Old Fashioned Southern Cornbread Dressing is an easy Thanksgiving side dish that the whole family will love!
Thanksgiving isn’t Thanksgiving without Old Fashioned Southern Cornbread Dressing. It just isn’t. I’ve been making the family Thanksgiving dinner and this recipe (my great-grandmother’s famous dressing) for nearly 20 years. It’s probably the dish that I look forward to the most. It’s the one I spend the most time making sure is absolutely perfect, and it’s the cheapest thing on the table.
Now I know that some of you people out there call it “stuffing” and that you actually put it inside the bird. Let me tell you, you are making it way too difficult to get to. Dressing should be easily accessible at all times. It is delicious enough to get a whole dish of it’s own.
I also see that many people like to put all kinds of stuff in their dressing. I don’t want to tell people what to do, but in my opinion, sometimes “more” is just” more” and not necessarily any better. Great dressing is a lot like great pizza crust; there isn’t a whole lot to it, but technique and attention to detail is the key.
How to Make Great Corn Bread Dressing
So, what makes a great dressing? Three things: Flavor, texture, and moistness.
Flavor is easy. A heavy helping of minced fresh sage, good chicken broth and plenty of salt and pepper is all you need. Don’t be scared of the sage. Use a lot. It makes it better. You also have to start at least a day in advance. Two days is even better. The bread will soak up all of that flavor the longer it gets to hang out together, so I like to mix the bread and seasoning, sage, and onion and celery together two days in advance.

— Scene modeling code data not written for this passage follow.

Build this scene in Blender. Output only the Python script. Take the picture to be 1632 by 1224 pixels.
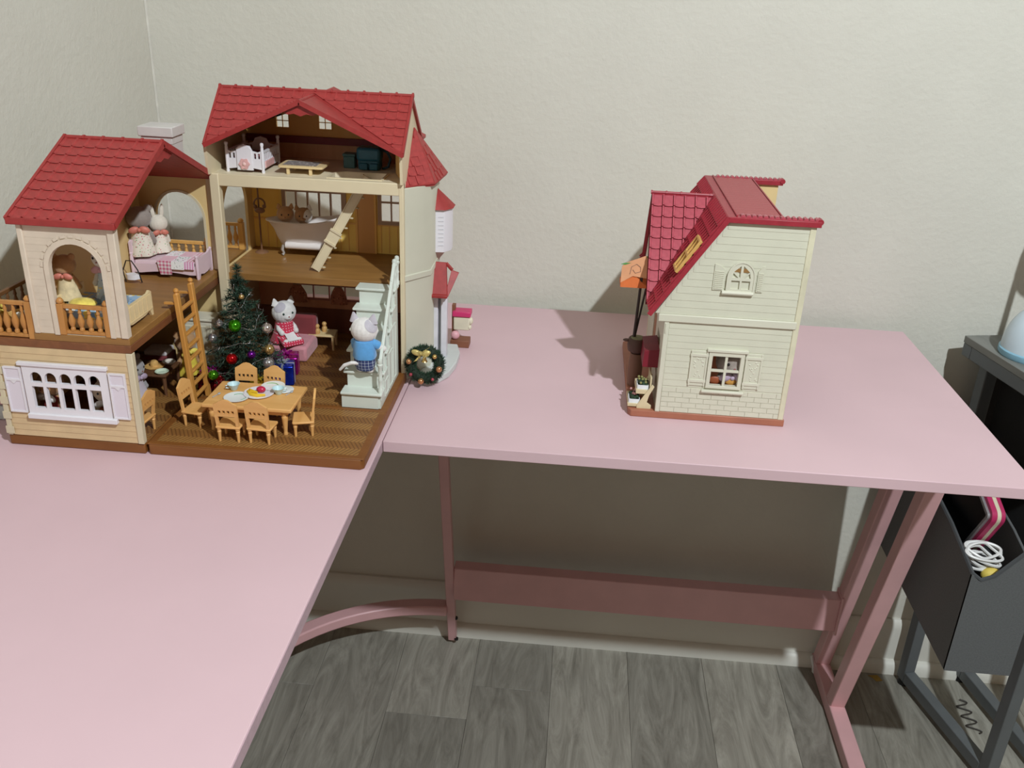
import bpy, bmesh, math, random
from mathutils import Vector, Matrix
from mathutils.geometry import tessellate_polygon

# ------------------------------------------------------------------ camera, light, exposure
for o in list(bpy.data.objects): bpy.data.objects.remove(o)
sc = bpy.context.scene
COL = sc.collection
Z0 = 0.735                      # height of the desk top above the room floor; all scene numbers below are relative to it
WALL_Y, WALL_X = 0.560, -0.500  # back wall and left wall

cam_d = bpy.data.cameras.new('camera')
cam = bpy.data.objects.new('camera', cam_d); COL.objects.link(cam)
cam_d.sensor_fit = 'HORIZONTAL'; cam_d.sensor_width = 36.0; cam_d.lens = 32.02
cam_d.clip_start = 0.02; cam_d.clip_end = 40
Rx, Ux, Wx = Vector((0.9957806, 0.0833066, 0.0384827)), Vector((-0.0690517, 0.4040386, 0.9121319)), Vector((-0.0604382, 0.9109406, -0.4080863))
m = Matrix((( Rx.x, Ux.x, -Wx.x, 0.22182), (Rx.y, Ux.y, -Wx.y, -0.97891), (Rx.z, Ux.z, -Wx.z, 0.52758+Z0), (0,0,0,1)))
cam.matrix_world = m
sc.camera = cam

w = bpy.data.worlds.new('World'); sc.world = w; w.use_nodes = True
w.node_tree.nodes['Background'].inputs[0].default_value = (0.9, 0.93, 1.0, 1)
w.node_tree.nodes['Background'].inputs[1].default_value = 0.15

ld = bpy.data.lights.new('ceiling_bulb', 'SPOT'); ld.spot_size = math.radians(164); ld.spot_blend = 0.12; ld.energy = 186; ld.color = (0.872, 0.955, 1.0); ld.shadow_soft_size = 0.028
lo = bpy.data.objects.new('ceiling_bulb', ld); COL.objects.link(lo); lo.location = (0.98, -1.27, 1.68 + Z0)

vs = sc.view_settings
vs.view_transform = 'Standard'; vs.look = 'None'; vs.gamma = 1.0; vs.use_curve_mapping = False
vs.exposure = 0.0

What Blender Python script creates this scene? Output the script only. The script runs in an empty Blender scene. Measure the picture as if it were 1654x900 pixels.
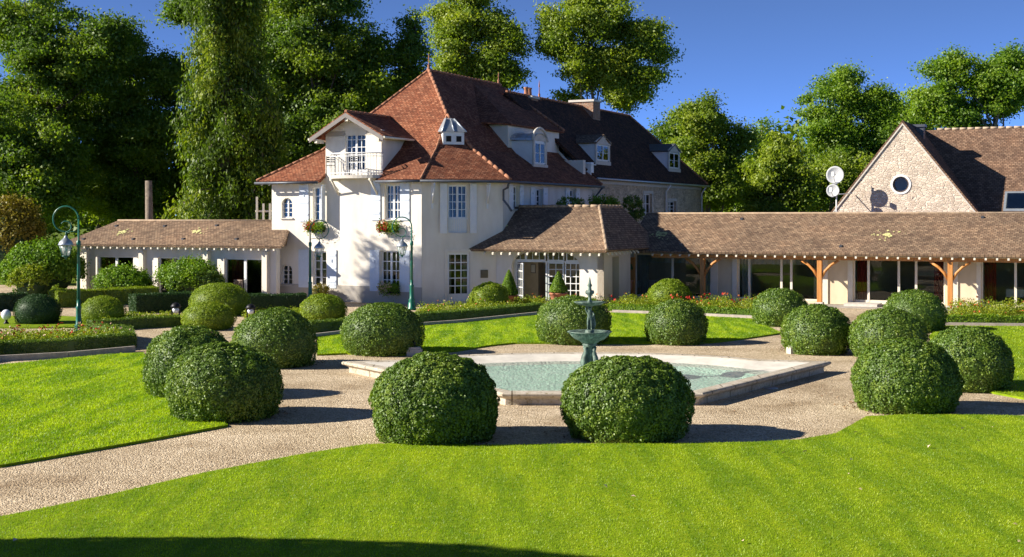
import bpy, math, random
import numpy as np
from mathutils import Vector, Matrix, Quaternion

# ------------------------------------------------------------------ camera, sky, sun, exposure
scene = bpy.context.scene
COL = scene.collection
FPX, HPX, VPX, CAMZ = 2100.0, 827.0, 352.0, 3.8      # focal length, principal column and horizon row of a 1654 px wide picture
cam_data = bpy.data.cameras.new('camera')
cam = bpy.data.objects.new('camera', cam_data)
COL.objects.link(cam)
cam.location = (0, 0, CAMZ)
cam.rotation_euler = (math.radians(90), 0, 0)
cam_data.sensor_width = 36.0
cam_data.lens = FPX / 1654.0 * 36.0
cam_data.shift_y = -(450.0 - VPX) / 1654.0
cam_data.clip_start = 0.1
cam_data.clip_end = 6000
scene.camera = cam

SUN_EL, SUN_BACK = 27.0, 8.0      # degrees of elevation; degrees the sun stands behind the picture plane on the left
sun_dir = Vector((-math.cos(math.radians(SUN_BACK)) * math.cos(math.radians(SUN_EL)),
                  -math.sin(math.radians(SUN_BACK)) * math.cos(math.radians(SUN_EL)),
                  math.sin(math.radians(SUN_EL))))
world = bpy.data.worlds.new('World')
scene.world = world
world.use_nodes = True
wn = world.node_tree
for n in list(wn.nodes): wn.nodes.remove(n)
sky = wn.nodes.new('ShaderNodeTexSky'); sky.sky_type = 'NISHITA'; sky.sun_disc = False
sky.sun_elevation = math.radians(SUN_EL)
sky.sun_rotation = math.atan2(sun_dir.x, sun_dir.y) % (2 * math.pi)
sky.altitude = 16000; sky.air_density = 0.9; sky.dust_density = 7.0; sky.ozone_density = 3.0
bg = wn.nodes.new('ShaderNodeBackground'); bg.inputs['Strength'].default_value = 0.15
wo = wn.nodes.new('ShaderNodeOutputWorld')
wn.links.new(sky.outputs[0], bg.inputs['Color']); wn.links.new(bg.outputs[0], wo.inputs['Surface'])
sl = bpy.data.lights.new('sun', 'SUN'); sl.energy = 4.0; sl.angle = math.radians(0.5); sl.color = (1.0, 0.92, 0.80)
sun = bpy.data.objects.new('sun', sl); COL.objects.link(sun)
sun.rotation_euler = sun_dir.to_track_quat('Z', 'Y').to_euler()
sun.location = (-40, -10, 40)
scene.cycles.max_bounces = 12; scene.cycles.diffuse_bounces = 8; scene.cycles.transparent_max_bounces = 16
vs = scene.view_settings
vs.view_transform = 'Standard'; vs.look = 'None'; vs.exposure = 1.28; vs.gamma = 1.0; vs.use_curve_mapping = False

# ------------------------------------------------------------------ helpers
def px(x, y, D):
    "a point seen at picture position x, y, standing D metres away"
    return Vector(((x - HPX) / FPX * D, D, CAMZ + (VPX - y) / FPX * D))
def gd(x, y, z=0.0):
    "the ground point (height z) seen at picture position x, y"
    D = (CAMZ - z) * FPX / (y - VPX)
    return Vector(((x - HPX) / FPX * D, D, z))

HB = Vector((-3.94, 57.0, 0)); HANG = math.radians(-26)
E1 = Vector((math.cos(HANG), math.sin(HANG), 0)); E2 = Vector((-math.sin(HANG), math.cos(HANG), 0))
def H(a, b, z=0.0):
    return HB + E1 * a + E2 * b + Vector((0, 0, z))
def hz(a, b, y):
    "height seen at picture row y above the house point a, b"
    return CAMZ + (VPX - y) / FPX * H(a, b).y
def ha(x, b):
    "house coordinate a on the plane b seen in picture column x"
    k = (x - HPX) / FPX
    return (k * (HB.y + E2.y * b) - HB.x - E2.x * b) / (E1.x - k * E1.y)
def hb(x, a):
    k = (x - HPX) / FPX
    return (k * (HB.y + E1.y * a) - HB.x - E1.x * a) / (E2.x - k * E2.y)

def tag(o, label=None, cat=None, group=None, kind=None):
    if label: o['label'] = label
    if cat: o['category'] = cat
    if group: o['group'] = group
    if kind: o['kind'] = kind
    return o
def empty(name, loc=(0, 0, 0), rz=0.0, parent=None):
    o = bpy.data.objects.new(name, None); COL.objects.link(o)
    o.location = loc; o.rotation_euler = (0, 0, rz); o.empty_display_size = 0.3
    if parent: o.parent = parent
    return o
def kids(o): return [c for c in bpy.data.objects if c.parent == o]
def copy_tree(o, parent=None):
    c = o.copy(); COL.objects.link(c); c.parent = parent
    for ch in kids(o): copy_tree(ch, c)
    return c
def link_mesh(name, me, parent=None, loc=None, rz=None):
    o = bpy.data.objects.new(name, me); COL.objects.link(o)
    if parent: o.parent = parent
    if loc is not None: o.location = loc
    if rz is not None: o.rotation_euler = (0, 0, rz)
    return o

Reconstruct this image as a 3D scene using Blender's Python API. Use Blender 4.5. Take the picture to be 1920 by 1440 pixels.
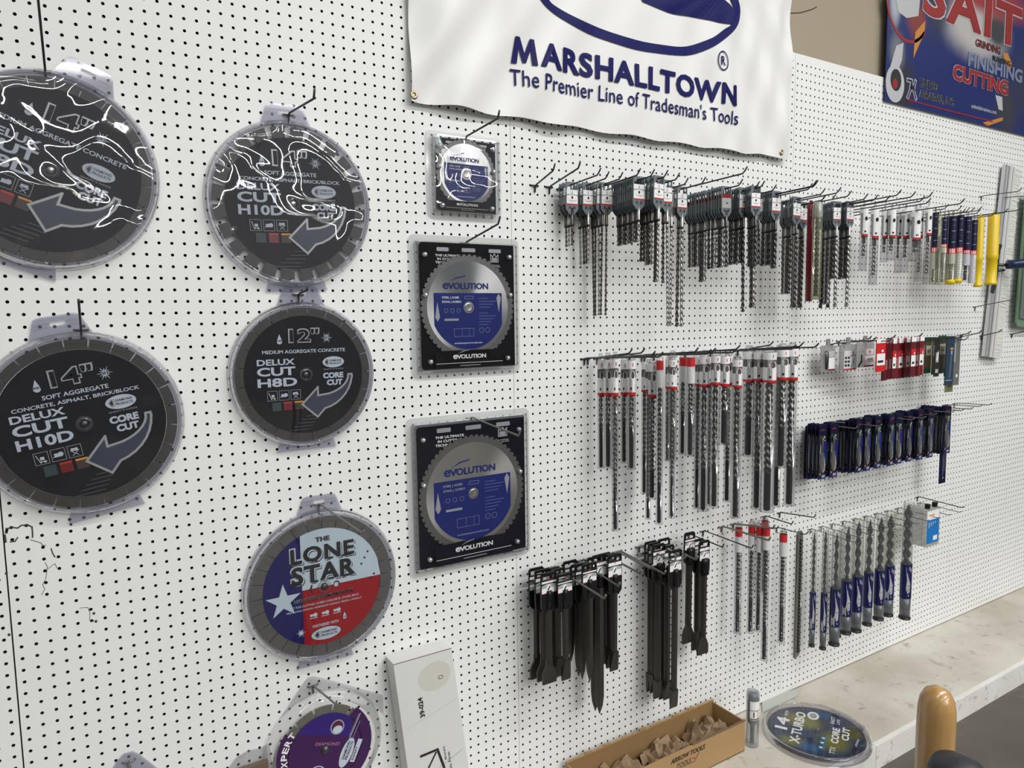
import bpy, math, random
import numpy as np
from mathutils import Matrix, Vector
random.seed(7)
S=0.0254            # one inch in metres; everything below is measured in inches on the pegboard grid
Z0=63.7             # height of the camera's level above the concrete floor
scene=bpy.context.scene
for o in list(bpy.data.objects): bpy.data.objects.remove(o,do_unlink=True)
col=scene.collection
# ------------------------------------------------------------------ camera
F=1319.5; CX,CY,CZ=6.427,-68.11,-0.404
def basis():
    yaw,pitch,roll=0.545088,-0.098277,-0.015032
    f=np.array([math.sin(yaw)*math.cos(pitch),math.cos(yaw)*math.cos(pitch),math.sin(pitch)])
    r=np.cross(f,[0,0,1.]);r/=np.linalg.norm(r);u=np.cross(r,f)
    return (math.cos(roll)*r+math.sin(roll)*u, -math.sin(roll)*r+math.cos(roll)*u, f)
R_,U_,F_=basis(); CAM=np.array([CX,CY,CZ])
cd=bpy.data.cameras.new('camera'); cam=bpy.data.objects.new('camera',cd); col.objects.link(cam)
cd.sensor_width=36; cd.lens=F/1920*36; cd.clip_start=.05
cam.matrix_world=Matrix(((R_[0],U_[0],-F_[0],CX*S),(R_[1],U_[1],-F_[1],CY*S),(R_[2],U_[2],-F_[2],(CZ+Z0)*S),(0,0,0,1)))
scene.camera=cam
# ------------------------------------------------------------------ light
scene.view_settings.view_transform='Standard'; scene.view_settings.look='None'
scene.view_settings.gamma=1; scene.view_settings.use_curve_mapping=False
scene.view_settings.exposure=0.08
scene.cycles.transparent_max_bounces=40
TUBEW=68
w=bpy.data.worlds.new('store'); scene.world=w; w.use_nodes=True
w.node_tree.nodes['Background'].inputs[0].default_value=(.80,.84,.88,1)
w.node_tree.nodes['Background'].inputs[1].default_value=.22
def area(name,x,y,z,sx,sy,power,rot,color=(1,1,1)):
    l=bpy.data.lights.new(name,'AREA'); l.shape='RECTANGLE'; l.size=sx*S; l.size_y=sy*S; l.energy=power; l.color=color
    o=bpy.data.objects.new(name,l); col.objects.link(o); o.location=(x*S,y*S,(z+Z0)*S); o.rotation_euler=rot
    return o
# rows of long ceiling tubes over the aisles behind the camera
for i,(x,y) in enumerate([(x,y) for y in (-95,-190,-290,-390,-490) for x in (-15,90,195)]):
    area('ceiling_tube',x,y,106,96,3,TUBEW*(1.25 if y<-250 else .75)*{-15:.5,90:1.65,195:.75}[x],(0,0,0),(1,.995,.97))
# ------------------------------------------------------------------ projection helpers (inches)
def ray(u,v): return F_+(u-960)/F*R_-(v-720)/F*U_
def P(u,v,d=0.):
    r=ray(u,v); t=(-d-CAM[1])/r[1]; p=CAM+t*r; return p[0],p[2]
def PX(u,v,X):
    r=ray(u,v); t=(X-CAM[0])/r[0]; p=CAM+t*r; return -p[1],p[2]
def PZ(u,v,Z):
    r=ray(u,v); t=(Z-CAM[2])/r[2]; p=CAM+t*r; return p[0],-p[1]
def ZV(X,d,v):
    # height at which a vertical through (X,-d) crosses image row v
    a=np.array([X,-d,0.])-CAM; k=(720-v)/F
    return -(a@U_-k*(a@F_))/(U_[2]-k*F_[2])
def scale_at(X,d): return F/((np.array([X,-d,0.])-CAM)@F_)
# ------------------------------------------------------------------ materials
MATS={}
def nodes(m): return m.node_tree.nodes,m.node_tree.links
def mat(name,c,rough=.5,metal=0.,noise=0.,nscale=8.,spec=.5,bump=0.,aniso=0.,coat=0.):
    if name in MATS: return MATS[name]
    m=bpy.data.materials.new(name); m.use_nodes=True; n,l=nodes(m); b=n['Principled BSDF']
    b.inputs['Base Color'].default_value=(*c,1); b.inputs['Roughness'].default_value=rough
    b.inputs['Metallic'].default_value=metal; b.inputs['Specular IOR Level'].default_value=spec
    b.inputs['Coat Weight'].default_value=coat
    if aniso:
        b.inputs['Anisotropic'].default_value=aniso; t=n.new('ShaderNodeTangent'); t.direction_type='RADIAL'; t.axis='Y'
        l.new(t.outputs[0],b.inputs['Tangent'])
    if noise or bump:
        tc=n.new('ShaderNodeTexCoord'); nz=n.new('ShaderNodeTexNoise'); nz.inputs['Scale'].default_value=nscale; nz.inputs['Detail'].default_value=4
        l.new(tc.outputs['Object'],nz.inputs['Vector'])
    if noise:
        mx=n.new('ShaderNodeMix'); mx.data_type='RGBA'; mx.inputs[6].default_value=(*[x*(1-noise) for x in c],1); mx.inputs[7].default_value=(*[min(1,x*(1+noise)) for x in c],1)
        l.new(nz.outputs['Fac'],mx.inputs[0]); l.new(mx.outputs[2],b.inputs['Base Color'])
    if bump:
        bp=n.new('ShaderNodeBump'); bp.inputs['Strength'].default_value=bump; bp.inputs['Distance'].default_value=.004
        l.new(nz.outputs['Fac'],bp.inputs['Height']); l.new(bp.outputs[0],b.inputs['Normal'])
    MATS[name]=m; return m
def clear(name,tint,gloss=.06,rough=.04,bump=0.,bscale=20.,haze=0.,hazecol=(.8,.8,.85),edge=.6,bdist=.006):
    if name in MATS: return MATS[name]
    m=bpy.data.materials.new(name); m.use_nodes=True; n,l=nodes(m); n.remove(n['Principled BSDF'])
    out=n['Material Output']; tr=n.new('ShaderNodeBsdfTransparent'); tr.inputs[0].default_value=(*tint,1)
    gl=n.new('ShaderNodeBsdfGlossy'); gl.inputs['Roughness'].default_value=rough
    lw=n.new('ShaderNodeFresnel'); lw.inputs['IOR'].default_value=1.45
    mu=n.new('ShaderNodeMath'); mu.operation='MULTIPLY'; mu.inputs[1].default_value=gloss/.034
    mr=n.new('ShaderNodeMath'); mr.operation='MINIMUM'; mr.inputs[1].default_value=edge
    l.new(lw.outputs[0],mu.inputs[0]); l.new(mu.outputs[0],mr.inputs[0]); s=tr
    if haze:
        df=n.new('ShaderNodeBsdfDiffuse'); df.inputs[0].default_value=(*hazecol,1); ms=n.new('ShaderNodeMixShader'); ms.inputs[0].default_value=haze
        l.new(tr.outputs[0],ms.inputs[1]); l.new(df.outputs[0],ms.inputs[2]); s=ms
    mx=n.new('ShaderNodeMixShader'); l.new(mr.outputs[0],mx.inputs[0]); l.new(s.outputs[0],mx.inputs[1]); l.new(gl.outputs[0],mx.inputs[2])
    l.new(mx.outputs[0],out.inputs['Surface'])
    if bump:
        tc=n.new('ShaderNodeTexCoord'); nz=n.new('ShaderNodeTexNoise'); nz.inputs['Scale'].default_value=bscale; nz.inputs['Detail'].default_value=.6; nz.inputs['Distortion'].default_value=.5
        bp=n.new('ShaderNodeBump'); bp.inputs['Strength'].default_value=bump; bp.inputs['Distance'].default_value=bdist
        l.new(tc.outputs['Object'],nz.inputs['Vector']); l.new(nz.outputs['Fac'],bp.inputs['Height']); l.new(bp.outputs[0],gl.inputs['Normal']); l.new(bp.outputs[0],lw.inputs['Normal'])
    MATS[name]=m; return m
PAPER=mat('white_print',(.80,.80,.80),.45); INK=mat('black_print',(.015,.015,.018),.4)
RED=mat('red_print',(.50,.018,.02),.4); DRED=mat('dark_red_print',(.17,.006,.012),.4); GREYP=mat('grey_print',(.32,.33,.35),.45)
LILAC=mat('pale_blue_print',(.50,.56,.64),.45); CHAR=mat('charcoal_print',(.016,.016,.020),.45,noise=.35,nscale=14,spec=.1)
NAVY=mat('navy_print',(.005,.007,.055),.4,spec=.3); BLUE=mat('blue_print',(.006,.016,.16),.4,spec=.3); ORANGE=mat('orange_print',(.75,.30,.05),.5)
SILVERP=mat('silver_print',(.40,.41,.42),.35,metal=.3); ARROWIN=mat('slate_print',(.035,.042,.075),.4)
STEEL=mat('steel',(.52,.51,.49),.28,metal=1,noise=.1,nscale=60); DSTEEL=mat('dark_steel',(.10,.10,.10),.38,metal=.85,noise=.2,nscale=40)
WIRE=mat('black_zinc_wire',(.045,.045,.043),.38,metal=.6); WIREG=mat('grey_zinc_wire',(.20,.20,.185),.42,metal=.7)
BRUSHED=mat('brushed_steel',(.58,.58,.57),.24,metal=1,aniso=.95); RIMST=mat('segment_steel',(.055,.052,.05),.5,metal=.3,noise=.25,nscale=50)
BLADEDK=mat('blade_rim_grey',(.16,.16,.16),.4,metal=.7)
GPLAST=mat('grey_blue_plastic',(.13,.155,.17),.4); BPLAST=mat('black_plastic',(.008,.008,.009),.35,spec=.3)
CHIS=mat('chisel_steel',(.052,.048,.042),.38,metal=.5,noise=.2,nscale=30)
RIM=clear('tinted_clear_plastic',(.87,.87,.92),.06,.06,haze=.07,hazecol=(.60,.60,.68),edge=.6)
FILMW=clear('wrinkled_clear_film',(.96,.96,.97),.085,.018,bump=1.,bscale=7,haze=.03,hazecol=(.62,.62,.66),edge=.5,bdist=.016)
FILM=clear('smooth_clear_film',(.97,.97,.98),.04,.03,bump=1.,bscale=6,edge=.4,bdist=.005)
TRAY=clear('clear_tray',(.90,.91,.91),.08,.08,haze=.16,hazecol=(.72,.74,.74),edge=.6)
TUBE=clear('clear_tube_plastic',(.84,.84,.85),.03,.05,haze=.02,hazecol=(.6,.62,.64),edge=.28)
TUBEY=clear('yellowed_clear_plastic',(.80,.80,.68),.06,.1,haze=.14,hazecol=(.62,.62,.5),edge=.5)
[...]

Texture is fairly easy too. You need to make sure you have different types of bread. You don’t want it to be all cornbread. Then it’s not dressing… it’s cornbread. I prefer a pan of southern biscuits and maybe a few heels of loaf bread mixed in. I keep the heels off my loaf bread in the freezer just for Thanksgiving.
Moistness is the tricky part. A dry dressing is unfortunate, but fixable. Soupy dressing is much harder to fix, but also much harder to achieve. Somewhere in the middle is ideal. Good chicken broth is key (I make mine in a crock pot and it’s SUPER easy) and you are going to need a lot of it. One 13×9 pan can take up to 6 cups of broth. I like to pour the broth in the night before and let it sit in the fridge, then check it for moistness before I put it in the oven, adding more broth if needed.
So how do you know if you have achieved the perfect moistness?
You know how when you were a kid and you jumped in the creek with your tennis shoes on and then had to walk around all day in that heavy, wet, soggy shoe? And every time you took a step more water came out of nowhere? Your dressing should be that shoe… but tastier.
Oven temperature and time is flexible. As long as the oven isn’t crazy hot, you can cook this at any moderate temperature. It usually hangs out in my oven with the turkey or whatever else I am cooking.
Serve along with all of your favorite Thanksgiving dishes and maybe a little gravy on top!
More Holiday Sides
Ingredients
- 1 7-inch pans of cornbread – Southern style ( that means no sugar)
- 8 large biscuits
- 3 Tablespoons minced fresh sage
- 4-6 cups of chicken broth
- 1 large onion diced
- 2 stalks celery with leaves diced
- heavy hand of salt and pepper
- 4 oz. mushrooms minced
- 4 cloves minced garlic
Instructions
- Crumble all of the bread together and mix well. Add in chopped sage, celery, onion and garlic and mushrooms if using. Season with salt and pepper. Taste for seasoning.
- Pour mixture into a 13×9 dish or other large pan and press down firmly. Let sit overnight if you have the time.
- Pour enough chicken stock over the dressing to make a squishy, homogeneous mass. Let sit for at least an hour, overnight in the fridge is better.
- Check for moistness and seasoning and add more stock if needed. Bake in a moderate oven, 350-400 degrees, until edges are brown, top is crisp and dressing is hot all the way through. About an hour.